DATE: 20050919
DOCKET: C42533
COURT OF APPEAL FOR ONTARIO
RE:
HER MAJESTY THE QUEEN (Respondent) –and- JEFFREY WHITE (Appellant)
BEFORE:
LASKIN, FELDMAN and ARMSTRONG JJ.A.
COUNSEL:
John A. Dent
for the appellant
Riun Shandler
for the respondent
HEARD & RELEASED ORALLY:
September 15, 2005
On appeal from the judgment of R. Khawly J. of the Ontario Court of Justice dated January 7, 2004 for the charges of: possession for the purpose of trafficking, possession of a controlled substance, careless storage of a firearm, careless storage of ammunition, unauthorized possession of a restricted weapon, and unauthorized possession of a firearm.
E N D O R S E M E N T
[1] We agree with the appellant that the trial judge erred in law in his articulation and application of the reasonable doubt standard. The issue in this case was possession; the evidence was circumstantial. To obtain a conviction the Crown had to show that the appellant’s possession was the only reasonable inference available from the evidence. Although the trial judge said that he applied this standard, he rejected the competing inference raised by the appellant on the ground that it was not “equally plausible.” In the trial judge’s words:
Could a trier fact looking at the evidence presented by the Crown save that it is equally plausible that what [the defence] is suggesting could happen.
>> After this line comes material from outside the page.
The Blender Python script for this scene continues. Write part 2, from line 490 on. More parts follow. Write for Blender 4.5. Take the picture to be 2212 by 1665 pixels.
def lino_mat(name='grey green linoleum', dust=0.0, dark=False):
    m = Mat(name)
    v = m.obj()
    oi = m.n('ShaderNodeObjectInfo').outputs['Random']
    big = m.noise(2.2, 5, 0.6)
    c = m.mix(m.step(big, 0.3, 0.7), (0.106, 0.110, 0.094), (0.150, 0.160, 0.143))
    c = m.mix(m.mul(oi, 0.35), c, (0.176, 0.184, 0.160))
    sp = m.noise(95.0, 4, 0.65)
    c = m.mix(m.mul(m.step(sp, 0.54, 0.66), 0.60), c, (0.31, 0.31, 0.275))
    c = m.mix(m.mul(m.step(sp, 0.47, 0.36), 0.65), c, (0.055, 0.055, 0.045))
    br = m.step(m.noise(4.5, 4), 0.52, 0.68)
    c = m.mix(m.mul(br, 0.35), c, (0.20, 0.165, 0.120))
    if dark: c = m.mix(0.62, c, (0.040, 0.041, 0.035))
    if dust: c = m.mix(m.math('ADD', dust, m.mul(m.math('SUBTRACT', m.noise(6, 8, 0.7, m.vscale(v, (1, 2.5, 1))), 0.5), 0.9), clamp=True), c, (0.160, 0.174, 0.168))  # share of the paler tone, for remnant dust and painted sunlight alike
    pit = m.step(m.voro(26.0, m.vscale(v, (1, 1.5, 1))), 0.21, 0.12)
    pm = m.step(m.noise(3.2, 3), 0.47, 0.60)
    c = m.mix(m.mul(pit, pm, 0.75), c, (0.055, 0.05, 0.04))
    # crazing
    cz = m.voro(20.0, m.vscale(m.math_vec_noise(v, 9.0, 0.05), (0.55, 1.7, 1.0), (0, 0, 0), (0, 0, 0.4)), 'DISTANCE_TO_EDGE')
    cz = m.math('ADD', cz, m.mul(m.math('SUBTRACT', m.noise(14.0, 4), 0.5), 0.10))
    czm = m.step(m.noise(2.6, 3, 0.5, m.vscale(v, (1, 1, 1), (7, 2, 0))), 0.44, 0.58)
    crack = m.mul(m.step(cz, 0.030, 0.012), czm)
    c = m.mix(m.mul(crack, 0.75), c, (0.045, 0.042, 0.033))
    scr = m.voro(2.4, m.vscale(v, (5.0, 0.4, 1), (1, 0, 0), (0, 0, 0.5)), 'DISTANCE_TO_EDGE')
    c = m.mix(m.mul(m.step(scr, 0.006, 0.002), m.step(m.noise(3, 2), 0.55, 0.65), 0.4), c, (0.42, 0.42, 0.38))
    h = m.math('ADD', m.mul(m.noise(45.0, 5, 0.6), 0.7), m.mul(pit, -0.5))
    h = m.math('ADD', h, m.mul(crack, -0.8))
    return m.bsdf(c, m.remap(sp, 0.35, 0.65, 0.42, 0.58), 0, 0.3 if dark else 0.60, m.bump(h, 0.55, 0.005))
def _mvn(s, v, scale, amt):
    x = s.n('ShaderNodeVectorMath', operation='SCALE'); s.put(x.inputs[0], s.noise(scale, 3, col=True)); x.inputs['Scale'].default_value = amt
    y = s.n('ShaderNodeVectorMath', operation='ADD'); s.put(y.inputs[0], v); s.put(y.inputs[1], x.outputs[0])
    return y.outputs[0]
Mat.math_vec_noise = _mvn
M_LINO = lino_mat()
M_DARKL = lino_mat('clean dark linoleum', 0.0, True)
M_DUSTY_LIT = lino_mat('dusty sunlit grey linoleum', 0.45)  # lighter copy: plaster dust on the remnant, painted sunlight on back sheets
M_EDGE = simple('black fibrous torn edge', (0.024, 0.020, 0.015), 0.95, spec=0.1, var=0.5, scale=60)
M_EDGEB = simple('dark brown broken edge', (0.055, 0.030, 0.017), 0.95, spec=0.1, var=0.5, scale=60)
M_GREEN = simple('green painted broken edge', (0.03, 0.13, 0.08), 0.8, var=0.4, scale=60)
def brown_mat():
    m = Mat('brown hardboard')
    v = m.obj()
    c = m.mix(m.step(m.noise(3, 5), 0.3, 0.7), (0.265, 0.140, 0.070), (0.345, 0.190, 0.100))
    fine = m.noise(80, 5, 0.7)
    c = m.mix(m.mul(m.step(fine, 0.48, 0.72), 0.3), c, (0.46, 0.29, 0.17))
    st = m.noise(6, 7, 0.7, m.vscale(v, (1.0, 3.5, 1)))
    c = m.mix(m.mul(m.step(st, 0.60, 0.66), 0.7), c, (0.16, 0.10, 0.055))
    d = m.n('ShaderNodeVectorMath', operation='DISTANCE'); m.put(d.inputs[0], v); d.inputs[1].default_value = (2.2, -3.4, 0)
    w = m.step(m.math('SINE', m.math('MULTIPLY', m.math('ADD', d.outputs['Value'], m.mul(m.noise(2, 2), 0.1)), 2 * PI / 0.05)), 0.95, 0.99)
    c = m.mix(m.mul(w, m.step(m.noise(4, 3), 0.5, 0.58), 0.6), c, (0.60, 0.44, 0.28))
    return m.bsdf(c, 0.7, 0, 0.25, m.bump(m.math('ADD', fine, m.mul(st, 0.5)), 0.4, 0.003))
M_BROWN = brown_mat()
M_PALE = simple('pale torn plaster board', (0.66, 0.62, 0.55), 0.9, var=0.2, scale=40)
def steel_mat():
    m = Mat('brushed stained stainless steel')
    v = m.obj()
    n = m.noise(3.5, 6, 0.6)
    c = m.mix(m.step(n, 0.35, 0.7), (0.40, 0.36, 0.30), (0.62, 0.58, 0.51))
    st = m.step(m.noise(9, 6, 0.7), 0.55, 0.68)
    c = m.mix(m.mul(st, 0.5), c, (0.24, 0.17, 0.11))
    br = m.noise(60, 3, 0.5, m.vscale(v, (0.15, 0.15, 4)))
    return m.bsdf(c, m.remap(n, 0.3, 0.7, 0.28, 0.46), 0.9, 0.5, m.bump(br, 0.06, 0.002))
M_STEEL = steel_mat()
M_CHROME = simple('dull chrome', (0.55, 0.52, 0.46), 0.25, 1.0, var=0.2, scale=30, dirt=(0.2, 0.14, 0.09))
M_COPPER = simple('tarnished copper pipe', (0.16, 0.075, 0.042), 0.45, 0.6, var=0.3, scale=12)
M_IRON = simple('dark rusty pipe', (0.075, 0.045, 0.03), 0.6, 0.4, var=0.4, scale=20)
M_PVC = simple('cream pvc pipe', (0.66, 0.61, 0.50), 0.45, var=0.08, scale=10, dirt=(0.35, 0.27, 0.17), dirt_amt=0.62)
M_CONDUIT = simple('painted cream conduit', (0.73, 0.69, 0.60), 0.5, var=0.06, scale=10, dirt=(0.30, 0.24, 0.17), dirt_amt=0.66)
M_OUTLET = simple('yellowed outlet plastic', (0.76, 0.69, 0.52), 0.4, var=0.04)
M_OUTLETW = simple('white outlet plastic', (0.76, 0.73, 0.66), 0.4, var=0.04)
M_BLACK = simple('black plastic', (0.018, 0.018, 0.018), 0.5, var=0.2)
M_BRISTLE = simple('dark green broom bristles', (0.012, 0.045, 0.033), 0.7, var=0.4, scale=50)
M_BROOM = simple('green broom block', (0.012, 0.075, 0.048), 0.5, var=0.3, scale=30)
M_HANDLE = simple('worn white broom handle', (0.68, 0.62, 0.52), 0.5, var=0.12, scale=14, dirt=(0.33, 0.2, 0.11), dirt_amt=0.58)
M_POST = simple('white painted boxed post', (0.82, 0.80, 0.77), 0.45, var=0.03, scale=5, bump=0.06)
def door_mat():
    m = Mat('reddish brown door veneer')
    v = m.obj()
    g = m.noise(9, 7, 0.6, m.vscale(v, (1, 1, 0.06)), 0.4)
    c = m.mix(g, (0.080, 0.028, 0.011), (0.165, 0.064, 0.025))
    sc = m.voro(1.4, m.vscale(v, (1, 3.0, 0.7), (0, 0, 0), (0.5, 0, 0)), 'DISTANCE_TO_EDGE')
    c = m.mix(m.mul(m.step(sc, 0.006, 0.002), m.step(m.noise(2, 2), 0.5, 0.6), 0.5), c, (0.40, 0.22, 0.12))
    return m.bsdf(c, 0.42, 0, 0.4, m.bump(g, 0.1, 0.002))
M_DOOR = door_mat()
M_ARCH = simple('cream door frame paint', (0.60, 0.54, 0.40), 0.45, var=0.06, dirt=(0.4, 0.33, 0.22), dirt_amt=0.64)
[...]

And unless it is equally plausible then it is not a rational conclusion. But I agree if it is equally plausible a trier fact cannot therefore be convinced beyond a reasonable doubt.
[2] This is clearly a legal error. Our court has held many times that reasonable possibilities in favour of an accused may give rise to a reasonable doubt. See R. v. Finlay and Grillette (1985), 23 C.C.C. (3d) 48 (Ont. C.A.) at para. 22.
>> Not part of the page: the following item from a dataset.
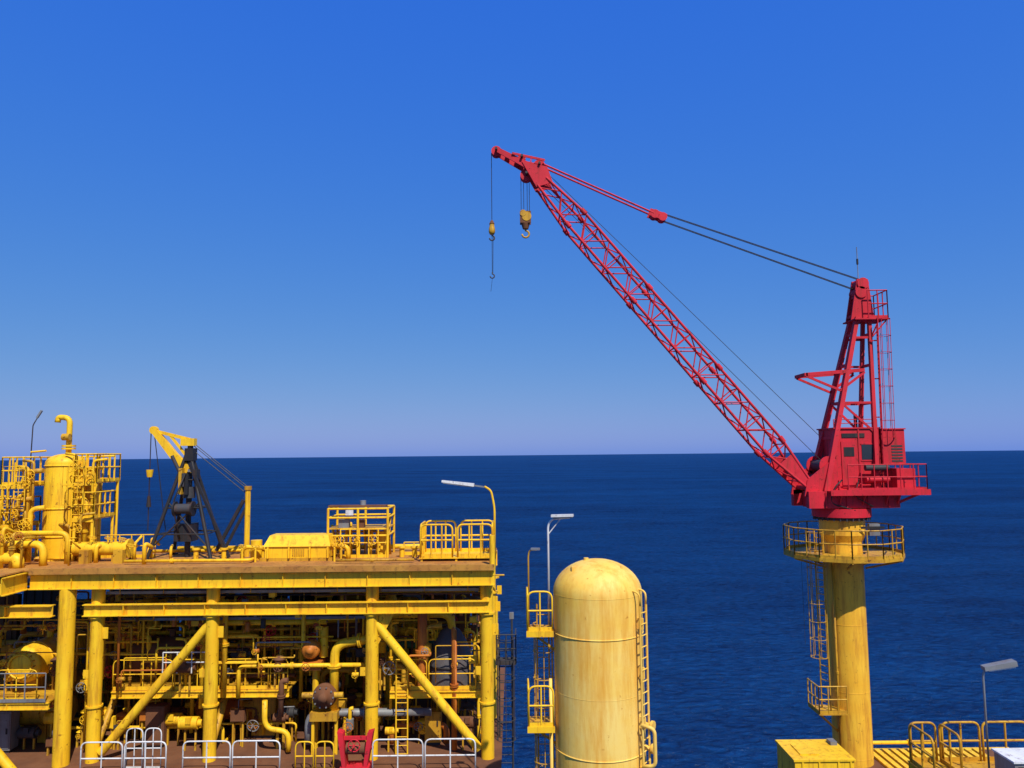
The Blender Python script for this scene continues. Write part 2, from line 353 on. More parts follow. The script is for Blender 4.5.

[3] Therefore, the convictions cannot stand. However, in our view, on this record it would be open to a trier fact, properly instructed, to convict the appellant. Thus the appropriate remedy is a new trial instead of an acquittal. In determining whether to proceed with a new trial the Crown may wish to take into account that the appellant has served the entire custodial portion of his sentence. The appeal is allowed. The convictions are set aside, and a new trial is ordered.